→ Job
Write every record out again exactly as given.

Records from a data source:
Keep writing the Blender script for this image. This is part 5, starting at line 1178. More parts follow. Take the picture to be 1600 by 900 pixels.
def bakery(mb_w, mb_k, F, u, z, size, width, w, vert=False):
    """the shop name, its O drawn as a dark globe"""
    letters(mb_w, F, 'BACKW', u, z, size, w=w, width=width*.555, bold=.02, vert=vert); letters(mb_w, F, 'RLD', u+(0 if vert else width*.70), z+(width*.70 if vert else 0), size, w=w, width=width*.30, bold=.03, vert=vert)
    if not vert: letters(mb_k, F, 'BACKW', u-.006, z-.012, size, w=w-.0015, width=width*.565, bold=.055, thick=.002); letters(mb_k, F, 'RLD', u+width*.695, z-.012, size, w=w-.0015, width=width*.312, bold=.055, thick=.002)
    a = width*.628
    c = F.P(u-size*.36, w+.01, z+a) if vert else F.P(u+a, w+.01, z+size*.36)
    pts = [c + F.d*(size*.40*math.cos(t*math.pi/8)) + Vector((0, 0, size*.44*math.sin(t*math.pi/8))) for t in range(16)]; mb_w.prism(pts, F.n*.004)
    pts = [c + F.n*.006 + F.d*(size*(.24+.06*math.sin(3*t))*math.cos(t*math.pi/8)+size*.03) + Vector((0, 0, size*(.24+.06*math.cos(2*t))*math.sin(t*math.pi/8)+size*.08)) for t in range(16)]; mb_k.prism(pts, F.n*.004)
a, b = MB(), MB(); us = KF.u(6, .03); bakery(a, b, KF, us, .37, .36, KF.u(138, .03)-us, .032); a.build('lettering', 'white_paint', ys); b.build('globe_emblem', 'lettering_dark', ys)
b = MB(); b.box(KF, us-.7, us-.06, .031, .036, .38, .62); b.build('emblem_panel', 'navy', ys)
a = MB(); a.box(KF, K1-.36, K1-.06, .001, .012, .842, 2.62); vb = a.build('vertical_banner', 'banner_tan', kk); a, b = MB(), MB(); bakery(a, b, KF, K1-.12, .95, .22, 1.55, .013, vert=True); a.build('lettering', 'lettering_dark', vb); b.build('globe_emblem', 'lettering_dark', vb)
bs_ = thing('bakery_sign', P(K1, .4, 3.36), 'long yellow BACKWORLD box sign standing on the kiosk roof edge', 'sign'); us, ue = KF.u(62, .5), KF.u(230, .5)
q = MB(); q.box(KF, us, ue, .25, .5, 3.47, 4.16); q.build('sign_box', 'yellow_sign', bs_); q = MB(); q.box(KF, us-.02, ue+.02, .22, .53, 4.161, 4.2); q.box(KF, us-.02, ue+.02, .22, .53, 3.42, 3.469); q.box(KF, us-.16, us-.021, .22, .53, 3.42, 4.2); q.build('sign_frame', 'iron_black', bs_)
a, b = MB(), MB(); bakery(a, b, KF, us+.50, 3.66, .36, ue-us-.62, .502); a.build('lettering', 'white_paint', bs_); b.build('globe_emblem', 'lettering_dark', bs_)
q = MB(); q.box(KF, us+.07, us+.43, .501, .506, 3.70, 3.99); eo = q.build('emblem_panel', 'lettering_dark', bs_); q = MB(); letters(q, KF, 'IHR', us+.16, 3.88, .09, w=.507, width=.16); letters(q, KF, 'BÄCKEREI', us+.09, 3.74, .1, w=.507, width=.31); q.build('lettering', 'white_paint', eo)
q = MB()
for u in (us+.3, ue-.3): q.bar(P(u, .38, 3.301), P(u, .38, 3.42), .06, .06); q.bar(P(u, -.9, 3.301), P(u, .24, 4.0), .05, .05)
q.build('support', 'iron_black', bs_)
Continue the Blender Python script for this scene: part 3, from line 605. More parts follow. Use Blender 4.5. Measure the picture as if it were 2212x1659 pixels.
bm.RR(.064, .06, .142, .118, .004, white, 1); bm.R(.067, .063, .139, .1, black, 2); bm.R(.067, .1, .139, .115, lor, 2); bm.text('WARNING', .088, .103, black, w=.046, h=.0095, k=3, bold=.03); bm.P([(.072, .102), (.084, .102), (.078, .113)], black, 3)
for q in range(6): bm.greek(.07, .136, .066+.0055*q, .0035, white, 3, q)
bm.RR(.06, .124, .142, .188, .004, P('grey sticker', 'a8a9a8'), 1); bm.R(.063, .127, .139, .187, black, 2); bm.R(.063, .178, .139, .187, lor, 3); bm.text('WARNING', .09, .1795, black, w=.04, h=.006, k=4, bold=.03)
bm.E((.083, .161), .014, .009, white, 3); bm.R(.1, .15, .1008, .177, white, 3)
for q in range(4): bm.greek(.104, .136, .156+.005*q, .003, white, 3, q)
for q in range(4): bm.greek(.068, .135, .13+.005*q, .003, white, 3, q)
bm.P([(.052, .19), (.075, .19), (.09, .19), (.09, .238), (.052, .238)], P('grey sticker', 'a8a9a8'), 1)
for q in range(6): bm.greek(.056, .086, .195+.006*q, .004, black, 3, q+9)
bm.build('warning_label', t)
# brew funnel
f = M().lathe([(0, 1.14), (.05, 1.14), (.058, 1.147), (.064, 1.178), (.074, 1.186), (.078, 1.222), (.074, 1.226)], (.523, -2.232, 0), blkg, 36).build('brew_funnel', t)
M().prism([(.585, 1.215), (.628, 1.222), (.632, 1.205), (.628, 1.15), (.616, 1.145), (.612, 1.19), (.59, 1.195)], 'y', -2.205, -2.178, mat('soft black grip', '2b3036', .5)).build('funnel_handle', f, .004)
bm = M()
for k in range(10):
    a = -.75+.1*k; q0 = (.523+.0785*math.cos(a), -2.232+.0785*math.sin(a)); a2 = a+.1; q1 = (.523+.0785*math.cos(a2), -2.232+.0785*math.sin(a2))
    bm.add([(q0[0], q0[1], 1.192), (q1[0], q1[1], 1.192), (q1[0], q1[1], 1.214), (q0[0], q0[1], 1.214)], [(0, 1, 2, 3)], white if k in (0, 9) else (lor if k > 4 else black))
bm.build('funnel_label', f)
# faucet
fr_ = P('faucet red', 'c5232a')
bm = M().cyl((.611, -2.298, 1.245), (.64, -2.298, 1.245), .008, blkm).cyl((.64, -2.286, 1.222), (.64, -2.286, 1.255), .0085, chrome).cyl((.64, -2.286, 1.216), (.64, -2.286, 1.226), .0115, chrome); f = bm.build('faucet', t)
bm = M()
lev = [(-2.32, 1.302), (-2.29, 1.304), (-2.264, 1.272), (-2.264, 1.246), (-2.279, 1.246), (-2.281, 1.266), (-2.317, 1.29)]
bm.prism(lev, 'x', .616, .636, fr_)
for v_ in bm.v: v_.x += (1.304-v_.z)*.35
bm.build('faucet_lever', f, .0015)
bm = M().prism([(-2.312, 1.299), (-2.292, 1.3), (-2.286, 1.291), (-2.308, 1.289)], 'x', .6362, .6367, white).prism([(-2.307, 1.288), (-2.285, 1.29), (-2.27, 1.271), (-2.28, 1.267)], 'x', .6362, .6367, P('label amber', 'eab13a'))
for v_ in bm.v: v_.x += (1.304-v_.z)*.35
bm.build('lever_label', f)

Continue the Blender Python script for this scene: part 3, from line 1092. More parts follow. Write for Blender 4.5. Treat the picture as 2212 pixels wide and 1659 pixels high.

→ Task solution
Keep writing the Blender script for this image. This is part 5, starting at line 1178. More parts follow. Take the picture to be 1600 by 900 pixels.
def bakery(mb_w, mb_k, F, u, z, size, width, w, vert=False):
    """the shop name, its O drawn as a dark globe"""
    letters(mb_w, F, 'BACKW', u, z, size, w=w, width=width*.555, bold=.02, vert=vert); letters(mb_w, F, 'RLD', u+(0 if vert else width*.70), z+(width*.70 if vert else 0), size, w=w, width=width*.30, bold=.03, vert=vert)
    if not vert: letters(mb_k, F, 'BACKW', u-.006, z-.012, size, w=w-.0015, width=width*.565, bold=.055, thick=.002); letters(mb_k, F, 'RLD', u+width*.695, z-.012, size, w=w-.0015, width=width*.312, bold=.055, thick=.002)
    a = width*.628
    c = F.P(u-size*.36, w+.01, z+a) if vert else F.P(u+a, w+.01, z+size*.36)
    pts = [c + F.d*(size*.40*math.cos(t*math.pi/8)) + Vector((0, 0, size*.44*math.sin(t*math.pi/8))) for t in range(16)]; mb_w.prism(pts, F.n*.004)
    pts = [c + F.n*.006 + F.d*(size*(.24+.06*math.sin(3*t))*math.cos(t*math.pi/8)+size*.03) + Vector((0, 0, size*(.24+.06*math.cos(2*t))*math.sin(t*math.pi/8)+size*.08)) for t in range(16)]; mb_k.prism(pts, F.n*.004)
a, b = MB(), MB(); us = KF.u(6, .03); bakery(a, b, KF, us, .37, .36, KF.u(138, .03)-us, .032); a.build('lettering', 'white_paint', ys); b.build('globe_emblem', 'lettering_dark', ys)
b = MB(); b.box(KF, us-.7, us-.06, .031, .036, .38, .62); b.build('emblem_panel', 'navy', ys)
a = MB(); a.box(KF, K1-.36, K1-.06, .001, .012, .842, 2.62); vb = a.build('vertical_banner', 'banner_tan', kk); a, b = MB(), MB(); bakery(a, b, KF, K1-.12, .95, .22, 1.55, .013, vert=True); a.build('lettering', 'lettering_dark', vb); b.build('globe_emblem', 'lettering_dark', vb)
bs_ = thing('bakery_sign', P(K1, .4, 3.36), 'long yellow BACKWORLD box sign standing on the kiosk roof edge', 'sign'); us, ue = KF.u(62, .5), KF.u(230, .5)
q = MB(); q.box(KF, us, ue, .25, .5, 3.47, 4.16); q.build('sign_box', 'yellow_sign', bs_); q = MB(); q.box(KF, us-.02, ue+.02, .22, .53, 4.161, 4.2); q.box(KF, us-.02, ue+.02, .22, .53, 3.42, 3.469); q.box(KF, us-.16, us-.021, .22, .53, 3.42, 4.2); q.build('sign_frame', 'iron_black', bs_)
a, b = MB(), MB(); bakery(a, b, KF, us+.50, 3.66, .36, ue-us-.62, .502); a.build('lettering', 'white_paint', bs_); b.build('globe_emblem', 'lettering_dark', bs_)
q = MB(); q.box(KF, us+.07, us+.43, .501, .506, 3.70, 3.99); eo = q.build('emblem_panel', 'lettering_dark', bs_); q = MB(); letters(q, KF, 'IHR', us+.16, 3.88, .09, w=.507, width=.16); letters(q, KF, 'BÄCKEREI', us+.09, 3.74, .1, w=.507, width=.31); q.build('lettering', 'white_paint', eo)
q = MB()
for u in (us+.3, ue-.3): q.bar(P(u, .38, 3.301), P(u, .38, 3.42), .06, .06); q.bar(P(u, -.9, 3.301), P(u, .24, 4.0), .05, .05)
q.build('support', 'iron_black', bs_)
Continue the Blender Python script for this scene: part 3, from line 605. More parts follow. Use Blender 4.5. Measure the picture as if it were 2212x1659 pixels.
bm.RR(.064, .06, .142, .118, .004, white, 1); bm.R(.067, .063, .139, .1, black, 2); bm.R(.067, .1, .139, .115, lor, 2); bm.text('WARNING', .088, .103, black, w=.046, h=.0095, k=3, bold=.03); bm.P([(.072, .102), (.084, .102), (.078, .113)], black, 3)
for q in range(6): bm.greek(.07, .136, .066+.0055*q, .0035, white, 3, q)
bm.RR(.06, .124, .142, .188, .004, P('grey sticker', 'a8a9a8'), 1); bm.R(.063, .127, .139, .187, black, 2); bm.R(.063, .178, .139, .187, lor, 3); bm.text('WARNING', .09, .1795, black, w=.04, h=.006, k=4, bold=.03)
bm.E((.083, .161), .014, .009, white, 3); bm.R(.1, .15, .1008, .177, white, 3)
for q in range(4): bm.greek(.104, .136, .156+.005*q, .003, white, 3, q)
for q in range(4): bm.greek(.068, .135, .13+.005*q, .003, white, 3, q)
bm.P([(.052, .19), (.075, .19), (.09, .19), (.09, .238), (.052, .238)], P('grey sticker', 'a8a9a8'), 1)
for q in range(6): bm.greek(.056, .086, .195+.006*q, .004, black, 3, q+9)
bm.build('warning_label', t)
# brew funnel
f = M().lathe([(0, 1.14), (.05, 1.14), (.058, 1.147), (.064, 1.178), (.074, 1.186), (.078, 1.222), (.074, 1.226)], (.523, -2.232, 0), blkg, 36).build('brew_funnel', t)
M().prism([(.585, 1.215), (.628, 1.222), (.632, 1.205), (.628, 1.15), (.616, 1.145), (.612, 1.19), (.59, 1.195)], 'y', -2.205, -2.178, mat('soft black grip', '2b3036', .5)).build('funnel_handle', f, .004)
bm = M()
for k in range(10):
    a = -.75+.1*k; q0 = (.523+.0785*math.cos(a), -2.232+.0785*math.sin(a)); a2 = a+.1; q1 = (.523+.0785*math.cos(a2), -2.232+.0785*math.sin(a2))
    bm.add([(q0[0], q0[1], 1.192), (q1[0], q1[1], 1.192), (q1[0], q1[1], 1.214), (q0[0], q0[1], 1.214)], [(0, 1, 2, 3)], white if k in (0, 9) else (lor if k > 4 else black))
bm.build('funnel_label', f)
# faucet
fr_ = P('faucet red', 'c5232a')
bm = M().cyl((.611, -2.298, 1.245), (.64, -2.298, 1.245), .008, blkm).cyl((.64, -2.286, 1.222), (.64, -2.286, 1.255), .0085, chrome).cyl((.64, -2.286, 1.216), (.64, -2.286, 1.226), .0115, chrome); f = bm.build('faucet', t)
bm = M()
lev = [(-2.32, 1.302), (-2.29, 1.304), (-2.264, 1.272), (-2.264, 1.246), (-2.279, 1.246), (-2.281, 1.266), (-2.317, 1.29)]
bm.prism(lev, 'x', .616, .636, fr_)
for v_ in bm.v: v_.x += (1.304-v_.z)*.35
bm.build('faucet_lever', f, .0015)
bm = M().prism([(-2.312, 1.299), (-2.292, 1.3), (-2.286, 1.291), (-2.308, 1.289)], 'x', .6362, .6367, white).prism([(-2.307, 1.288), (-2.285, 1.29), (-2.27, 1.271), (-2.28, 1.267)], 'x', .6362, .6367, P('label amber', 'eab13a'))
for v_ in bm.v: v_.x += (1.304-v_.z)*.35
bm.build('lever_label', f)

Continue the Blender Python script for this scene: part 3, from line 1092. More parts follow. Write for Blender 4.5. Treat the picture as 2212 pixels wide and 1659 pixels high.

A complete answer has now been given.